The Irish Childcare Providers Network, which includes children's rights advocates as well as providers, argued this year for direct investment in childcare provision itself: universal pre-school education for all three-year-olds and the extension of maternity leave to one year.
This child-centred view was aimed at improving the lives of the 200,000 children who are currently in childcare, as well as adding a year of education for those who are not.
The unquestionable long-term social value of pre-school education could have been provided at the same cost as the Government's give-away to parents of children under six.
The Government has warned that this development will take time. We will see universal pre-school education eventually: the Government is committed to it under the Barcelona targets, agreed by EU states; the director of the Centre for Early Childhood Development and Education, Heino Schonfeld, has been enlisted to set necessary standards; and it is likely that the INTO will be involved in developing an early years education programme that will be incorporated into the evolving junior and senior infants curriculum.

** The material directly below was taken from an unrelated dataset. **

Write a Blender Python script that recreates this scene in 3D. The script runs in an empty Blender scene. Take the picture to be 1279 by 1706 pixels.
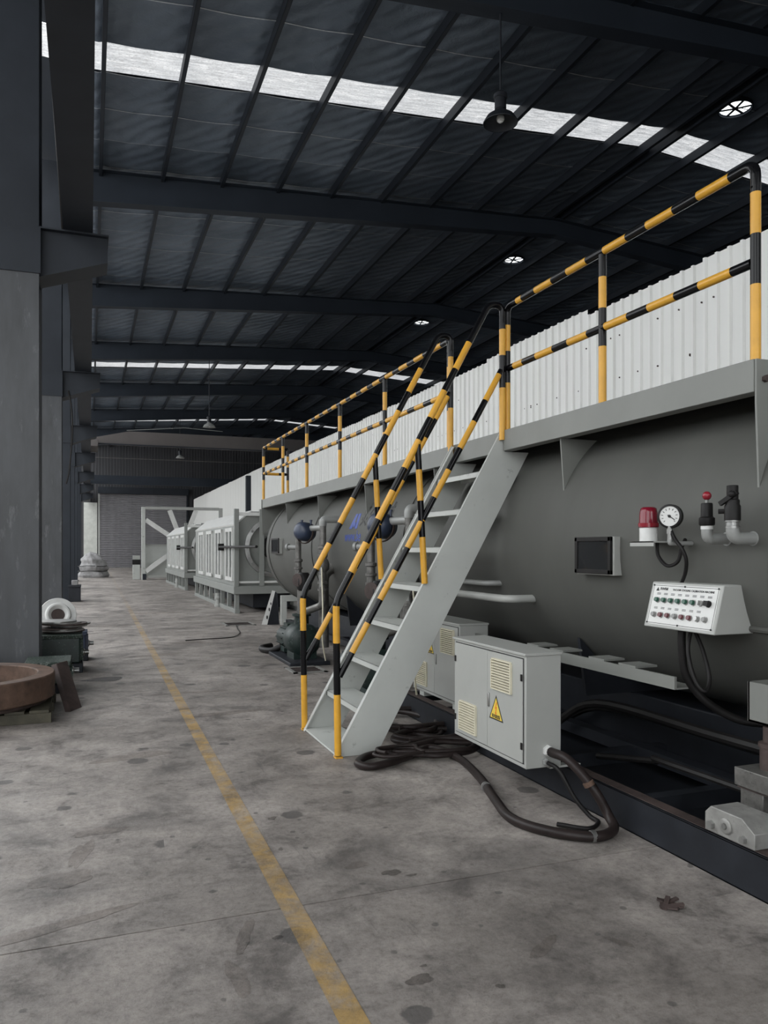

As for the extension of maternity leave, the OECD has argued that at least one year is essential for the healthy development of children and that any less may be damaging, yet the Government provided only the minimum incremental increases.
This may be because in 2005, working mothers had no campaign, perhaps because they're too overwhelmed to argue their cause. Although Mary Robinson's comment that working Irish women are not fighting for their rights did hold water.
On the other hand, mothers in the home were a strong, vocal lobby in 2005, despite being vastly outnumbered by mothers working outside the home. The CSO found that 103,000 mothers of children under the age of six are employed outside the home compared with 63,000 devoted full-time to home duties. Yet one could easily believe the opposite was true, considering the media's focus on the mothers-in-the-home lobby.
The CSO's finding that 90 per cent of mothers working outside the home would not give up work if given the choice was ignored in most media coverage. These women lacked a voice, a point made by the National Women's Council's childcare report. European countries that have the best childcare provision, in terms of quality and affordability, also have more women in their parliaments and local governments. The fact that childcare provision in Ireland is among the worst in Europe goes hand-in-hand with the fact that Irish women are the most poorly represented in Government.
The results of the Meath/Kildare byelection, along with the raft of childcare reports published in the Republic this year, were an ideal opportunity for working mothers to mount a campaign for a real result, rather than the voter buyout that occurred in the Budget.
Instead, no sooner had the National Economic and Social Forum high-
lighted the disgraceful neglect of childcare services than the mothers-belong-at-home lobby hijacked the campaign, praising themselves for their devotion to their children and, by implication, damning women who chose to combine work and family. Once the "should mothers work?" debate began afresh, there was no stopping it, even though it was out of touch with Irish family life in 2005.
It was obviously disempowering of working women, preying on the guilt that most working mothers seem to feel when they have difficulty coping, rather than blaming the system that makes work-life balance too difficult.
The focus of the debate was stolen from where it should have been - the Government's failure to provide quality, affordable childcare, and was placed squarely on mothers.
Particularly disempowered were lone parents, 48 per cent of whom find themselves and their children at risk of poverty. Many young mothers are eager to get out to work so they can improve their own and their children's lives and futures.
OECD policy is to enable lone mothers to work, breaking the poverty cycle, yet nothing was done in the Budget to provide them with access to childcare.
One thing missing in the debate was sociological research into who stays home full-time and why. Many lone mothers remain in the home because they have no choice, but what about married stay-at-home mothers?
What do their husbands' earn, for example? Is the wife of a high-earning executive more likely to remain in the home to support her husband's status, his lifestyle, and to compensate for his own lack of work-life balance?
What are the educational qualifications of women who choose to be full-time mothers? The fact that one in five Irish mothers who are full-time in the home employ nannies and childminders didn't arise in the debate. Nobody seems too worried that these may be the mothers for whom €1,000 extra per year will mean another handbag in Brown Thomas.
The year ended without any vision of a State-supported childcare system in place. The people who benefited most were stay-at-home mothers, who got an extra €1,000 per year, despite having no childcare costs.
Stay-at-home mothers who look after other people's children also gained, since the first €10,000 of their income will now be tax exempt. Yet mothers working in creches did not get the same tax break, despite many being paid the minimum wage.
Whatever lip service it may pay to working parents, the Budget told a different story. This was a Government that wanted to support mothers and childminders working full-time in the home at the expense of the children of mothers working outside the home.
So, while the debate was supposed to be about childcare, it really was about a woman's place in the world and we still seem confused over what that should be, with our children paying the price for our indecision.